____ Data lines

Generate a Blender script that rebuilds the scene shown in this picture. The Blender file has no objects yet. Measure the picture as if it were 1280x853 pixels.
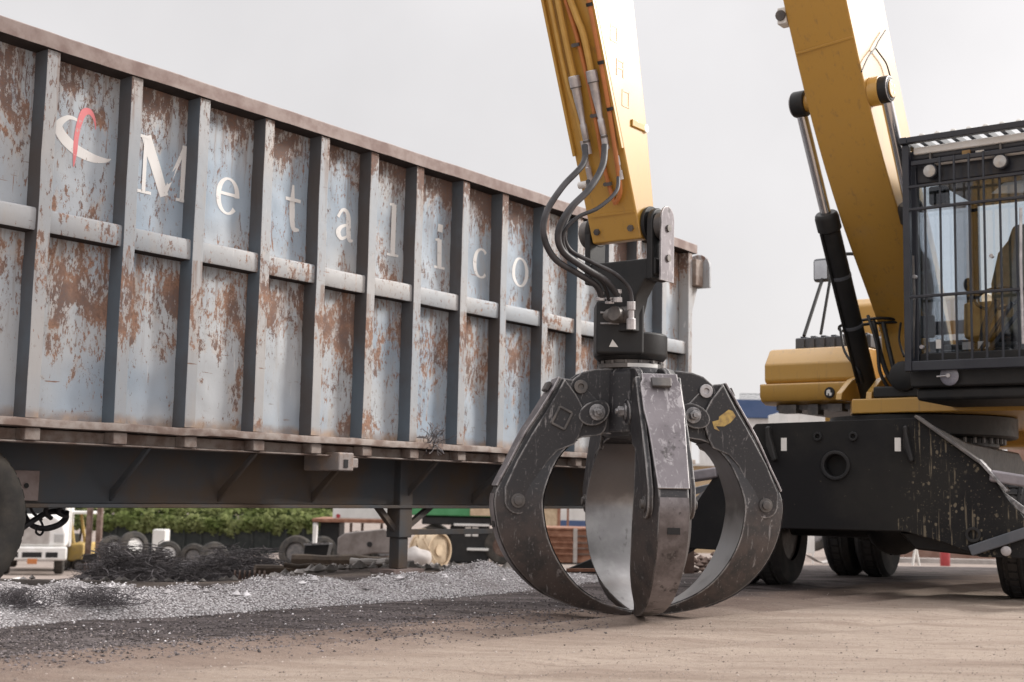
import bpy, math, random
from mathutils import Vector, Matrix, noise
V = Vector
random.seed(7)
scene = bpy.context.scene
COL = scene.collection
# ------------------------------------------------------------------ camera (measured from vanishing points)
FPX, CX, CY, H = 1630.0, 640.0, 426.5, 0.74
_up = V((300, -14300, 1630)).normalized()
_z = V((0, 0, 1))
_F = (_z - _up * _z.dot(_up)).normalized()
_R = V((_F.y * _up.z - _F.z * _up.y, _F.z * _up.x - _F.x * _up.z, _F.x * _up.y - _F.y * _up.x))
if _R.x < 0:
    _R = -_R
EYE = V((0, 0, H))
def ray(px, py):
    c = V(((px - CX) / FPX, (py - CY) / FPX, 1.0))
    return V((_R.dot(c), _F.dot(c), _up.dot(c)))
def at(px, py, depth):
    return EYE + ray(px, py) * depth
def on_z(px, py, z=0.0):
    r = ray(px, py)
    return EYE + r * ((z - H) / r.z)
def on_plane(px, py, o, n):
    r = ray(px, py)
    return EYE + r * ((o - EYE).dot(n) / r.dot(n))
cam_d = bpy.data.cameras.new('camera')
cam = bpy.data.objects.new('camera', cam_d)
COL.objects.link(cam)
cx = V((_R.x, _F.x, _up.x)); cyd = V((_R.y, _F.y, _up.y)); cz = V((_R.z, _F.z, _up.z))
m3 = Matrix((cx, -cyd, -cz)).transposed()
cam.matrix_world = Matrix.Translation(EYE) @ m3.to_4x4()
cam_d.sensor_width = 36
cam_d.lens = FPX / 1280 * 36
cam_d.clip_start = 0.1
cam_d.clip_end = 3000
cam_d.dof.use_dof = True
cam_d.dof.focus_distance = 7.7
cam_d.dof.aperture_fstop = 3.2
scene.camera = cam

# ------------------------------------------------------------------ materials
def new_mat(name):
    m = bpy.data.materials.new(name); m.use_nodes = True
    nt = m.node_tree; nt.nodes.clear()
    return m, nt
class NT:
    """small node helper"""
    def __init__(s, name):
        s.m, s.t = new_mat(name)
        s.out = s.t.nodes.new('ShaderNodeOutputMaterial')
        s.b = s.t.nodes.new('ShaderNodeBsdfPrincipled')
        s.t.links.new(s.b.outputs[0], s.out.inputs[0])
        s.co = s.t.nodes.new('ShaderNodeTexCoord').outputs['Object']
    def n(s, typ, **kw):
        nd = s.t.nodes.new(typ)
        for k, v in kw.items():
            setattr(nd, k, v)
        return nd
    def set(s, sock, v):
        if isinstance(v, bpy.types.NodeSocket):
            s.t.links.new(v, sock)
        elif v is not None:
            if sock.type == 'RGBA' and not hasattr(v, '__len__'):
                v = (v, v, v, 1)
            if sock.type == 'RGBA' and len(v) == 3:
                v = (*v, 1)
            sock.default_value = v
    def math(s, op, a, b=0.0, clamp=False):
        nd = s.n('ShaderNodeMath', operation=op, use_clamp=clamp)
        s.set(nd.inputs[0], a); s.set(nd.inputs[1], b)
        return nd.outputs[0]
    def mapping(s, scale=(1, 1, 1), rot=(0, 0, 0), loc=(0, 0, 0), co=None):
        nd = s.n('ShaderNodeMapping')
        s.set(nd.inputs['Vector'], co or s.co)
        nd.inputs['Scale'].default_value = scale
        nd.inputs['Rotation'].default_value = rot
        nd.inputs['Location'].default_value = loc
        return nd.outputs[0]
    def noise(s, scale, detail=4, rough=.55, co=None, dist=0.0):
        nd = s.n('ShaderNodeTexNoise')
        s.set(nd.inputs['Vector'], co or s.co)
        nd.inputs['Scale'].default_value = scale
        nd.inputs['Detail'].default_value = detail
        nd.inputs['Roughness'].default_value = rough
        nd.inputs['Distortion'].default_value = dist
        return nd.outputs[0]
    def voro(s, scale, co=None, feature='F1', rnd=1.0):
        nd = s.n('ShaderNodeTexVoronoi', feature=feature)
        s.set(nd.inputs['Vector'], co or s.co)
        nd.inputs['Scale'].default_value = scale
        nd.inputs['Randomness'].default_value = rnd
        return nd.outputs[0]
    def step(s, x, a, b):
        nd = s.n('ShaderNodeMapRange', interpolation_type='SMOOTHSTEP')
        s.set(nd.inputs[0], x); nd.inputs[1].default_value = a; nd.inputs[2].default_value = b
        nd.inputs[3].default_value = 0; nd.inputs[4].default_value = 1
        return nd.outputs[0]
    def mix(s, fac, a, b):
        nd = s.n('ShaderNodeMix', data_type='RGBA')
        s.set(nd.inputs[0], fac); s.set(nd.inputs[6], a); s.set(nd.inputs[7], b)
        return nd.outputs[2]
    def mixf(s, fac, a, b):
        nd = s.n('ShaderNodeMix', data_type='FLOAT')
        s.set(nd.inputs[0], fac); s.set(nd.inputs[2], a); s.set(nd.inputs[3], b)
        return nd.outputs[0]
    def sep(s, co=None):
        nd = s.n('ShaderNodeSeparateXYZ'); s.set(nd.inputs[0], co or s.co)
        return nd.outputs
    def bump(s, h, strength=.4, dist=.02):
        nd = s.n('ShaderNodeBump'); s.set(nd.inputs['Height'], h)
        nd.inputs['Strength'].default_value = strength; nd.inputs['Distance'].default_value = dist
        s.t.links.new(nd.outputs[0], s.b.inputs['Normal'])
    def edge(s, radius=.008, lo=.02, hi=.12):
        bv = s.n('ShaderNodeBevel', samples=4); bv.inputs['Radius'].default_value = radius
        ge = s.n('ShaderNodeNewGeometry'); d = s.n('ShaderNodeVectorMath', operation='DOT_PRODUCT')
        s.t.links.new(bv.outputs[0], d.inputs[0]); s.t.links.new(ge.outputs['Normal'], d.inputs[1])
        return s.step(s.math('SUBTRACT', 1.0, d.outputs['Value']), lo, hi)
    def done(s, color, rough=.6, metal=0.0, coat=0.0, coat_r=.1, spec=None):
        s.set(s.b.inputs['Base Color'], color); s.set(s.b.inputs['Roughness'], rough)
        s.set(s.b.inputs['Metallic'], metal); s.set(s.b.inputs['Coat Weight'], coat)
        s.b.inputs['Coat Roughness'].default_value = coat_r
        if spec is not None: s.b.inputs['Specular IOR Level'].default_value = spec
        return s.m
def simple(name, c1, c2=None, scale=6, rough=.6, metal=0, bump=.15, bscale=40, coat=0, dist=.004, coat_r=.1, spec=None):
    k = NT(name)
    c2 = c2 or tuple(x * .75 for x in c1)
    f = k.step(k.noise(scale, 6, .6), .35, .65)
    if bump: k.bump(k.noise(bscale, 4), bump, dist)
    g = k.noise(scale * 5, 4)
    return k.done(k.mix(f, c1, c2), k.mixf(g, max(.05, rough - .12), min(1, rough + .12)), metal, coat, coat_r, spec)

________

Set down the material exactly, every line of it, except for the pictures.

Generate a Blender script that rebuilds the scene shown in this picture. The Blender file has no objects yet. Measure the picture as if it were 1280x853 pixels.
import bpy, math, random
from mathutils import Vector, Matrix, noise
V = Vector
random.seed(7)
scene = bpy.context.scene
COL = scene.collection
# ------------------------------------------------------------------ camera (measured from vanishing points)
FPX, CX, CY, H = 1630.0, 640.0, 426.5, 0.74
_up = V((300, -14300, 1630)).normalized()
_z = V((0, 0, 1))
_F = (_z - _up * _z.dot(_up)).normalized()
_R = V((_F.y * _up.z - _F.z * _up.y, _F.z * _up.x - _F.x * _up.z, _F.x * _up.y - _F.y * _up.x))
if _R.x < 0:
    _R = -_R
EYE = V((0, 0, H))
def ray(px, py):
    c = V(((px - CX) / FPX, (py - CY) / FPX, 1.0))
    return V((_R.dot(c), _F.dot(c), _up.dot(c)))
def at(px, py, depth):
    return EYE + ray(px, py) * depth
def on_z(px, py, z=0.0):
    r = ray(px, py)
    return EYE + r * ((z - H) / r.z)
def on_plane(px, py, o, n):
    r = ray(px, py)
    return EYE + r * ((o - EYE).dot(n) / r.dot(n))
cam_d = bpy.data.cameras.new('camera')
cam = bpy.data.objects.new('camera', cam_d)
COL.objects.link(cam)
cx = V((_R.x, _F.x, _up.x)); cyd = V((_R.y, _F.y, _up.y)); cz = V((_R.z, _F.z, _up.z))
m3 = Matrix((cx, -cyd, -cz)).transposed()
cam.matrix_world = Matrix.Translation(EYE) @ m3.to_4x4()
cam_d.sensor_width = 36
cam_d.lens = FPX / 1280 * 36
cam_d.clip_start = 0.1
cam_d.clip_end = 3000
cam_d.dof.use_dof = True
cam_d.dof.focus_distance = 7.7
cam_d.dof.aperture_fstop = 3.2
scene.camera = cam

# ------------------------------------------------------------------ materials
def new_mat(name):
    m = bpy.data.materials.new(name); m.use_nodes = True
    nt = m.node_tree; nt.nodes.clear()
    return m, nt
class NT:
    """small node helper"""
    def __init__(s, name):
        s.m, s.t = new_mat(name)
        s.out = s.t.nodes.new('ShaderNodeOutputMaterial')
        s.b = s.t.nodes.new('ShaderNodeBsdfPrincipled')
        s.t.links.new(s.b.outputs[0], s.out.inputs[0])
        s.co = s.t.nodes.new('ShaderNodeTexCoord').outputs['Object']
    def n(s, typ, **kw):
        nd = s.t.nodes.new(typ)
        for k, v in kw.items():
            setattr(nd, k, v)
        return nd
    def set(s, sock, v):
        if isinstance(v, bpy.types.NodeSocket):
            s.t.links.new(v, sock)
        elif v is not None:
            if sock.type == 'RGBA' and not hasattr(v, '__len__'):
                v = (v, v, v, 1)
            if sock.type == 'RGBA' and len(v) == 3:
                v = (*v, 1)
            sock.default_value = v
    def math(s, op, a, b=0.0, clamp=False):
        nd = s.n('ShaderNodeMath', operation=op, use_clamp=clamp)
        s.set(nd.inputs[0], a); s.set(nd.inputs[1], b)
        return nd.outputs[0]
    def mapping(s, scale=(1, 1, 1), rot=(0, 0, 0), loc=(0, 0, 0), co=None):
        nd = s.n('ShaderNodeMapping')
        s.set(nd.inputs['Vector'], co or s.co)
        nd.inputs['Scale'].default_value = scale
        nd.inputs['Rotation'].default_value = rot
        nd.inputs['Location'].default_value = loc
        return nd.outputs[0]
    def noise(s, scale, detail=4, rough=.55, co=None, dist=0.0):
        nd = s.n('ShaderNodeTexNoise')
        s.set(nd.inputs['Vector'], co or s.co)
        nd.inputs['Scale'].default_value = scale
        nd.inputs['Detail'].default_value = detail
        nd.inputs['Roughness'].default_value = rough
        nd.inputs['Distortion'].default_value = dist
        return nd.outputs[0]
    def voro(s, scale, co=None, feature='F1', rnd=1.0):
        nd = s.n('ShaderNodeTexVoronoi', feature=feature)
        s.set(nd.inputs['Vector'], co or s.co)
        nd.inputs['Scale'].default_value = scale
        nd.inputs['Randomness'].default_value = rnd
        return nd.outputs[0]
    def step(s, x, a, b):
        nd = s.n('ShaderNodeMapRange', interpolation_type='SMOOTHSTEP')
        s.set(nd.inputs[0], x); nd.inputs[1].default_value = a; nd.inputs[2].default_value = b
        nd.inputs[3].default_value = 0; nd.inputs[4].default_value = 1
        return nd.outputs[0]
    def mix(s, fac, a, b):
        nd = s.n('ShaderNodeMix', data_type='RGBA')
        s.set(nd.inputs[0], fac); s.set(nd.inputs[6], a); s.set(nd.inputs[7], b)
        return nd.outputs[2]
    def mixf(s, fac, a, b):
        nd = s.n('ShaderNodeMix', data_type='FLOAT')
        s.set(nd.inputs[0], fac); s.set(nd.inputs[2], a); s.set(nd.inputs[3], b)
        return nd.outputs[0]
    def sep(s, co=None):
        nd = s.n('ShaderNodeSeparateXYZ'); s.set(nd.inputs[0], co or s.co)
        return nd.outputs
    def bump(s, h, strength=.4, dist=.02):
        nd = s.n('ShaderNodeBump'); s.set(nd.inputs['Height'], h)
        nd.inputs['Strength'].default_value = strength; nd.inputs['Distance'].default_value = dist
        s.t.links.new(nd.outputs[0], s.b.inputs['Normal'])
    def edge(s, radius=.008, lo=.02, hi=.12):
        bv = s.n('ShaderNodeBevel', samples=4); bv.inputs['Radius'].default_value = radius
        ge = s.n('ShaderNodeNewGeometry'); d = s.n('ShaderNodeVectorMath', operation='DOT_PRODUCT')
        s.t.links.new(bv.outputs[0], d.inputs[0]); s.t.links.new(ge.outputs['Normal'], d.inputs[1])
        return s.step(s.math('SUBTRACT', 1.0, d.outputs['Value']), lo, hi)
    def done(s, color, rough=.6, metal=0.0, coat=0.0, coat_r=.1, spec=None):
        s.set(s.b.inputs['Base Color'], color); s.set(s.b.inputs['Roughness'], rough)
        s.set(s.b.inputs['Metallic'], metal); s.set(s.b.inputs['Coat Weight'], coat)
        s.b.inputs['Coat Roughness'].default_value = coat_r
        if spec is not None: s.b.inputs['Specular IOR Level'].default_value = spec
        return s.m
def simple(name, c1, c2=None, scale=6, rough=.6, metal=0, bump=.15, bscale=40, coat=0, dist=.004, coat_r=.1, spec=None):
    k = NT(name)
    c2 = c2 or tuple(x * .75 for x in c1)
    f = k.step(k.noise(scale, 6, .6), .35, .65)
    if bump: k.bump(k.noise(bscale, 4), bump, dist)
    g = k.noise(scale * 5, 4)
    return k.done(k.mix(f, c1, c2), k.mixf(g, max(.05, rough - .12), min(1, rough + .12)), metal, coat, coat_r, spec)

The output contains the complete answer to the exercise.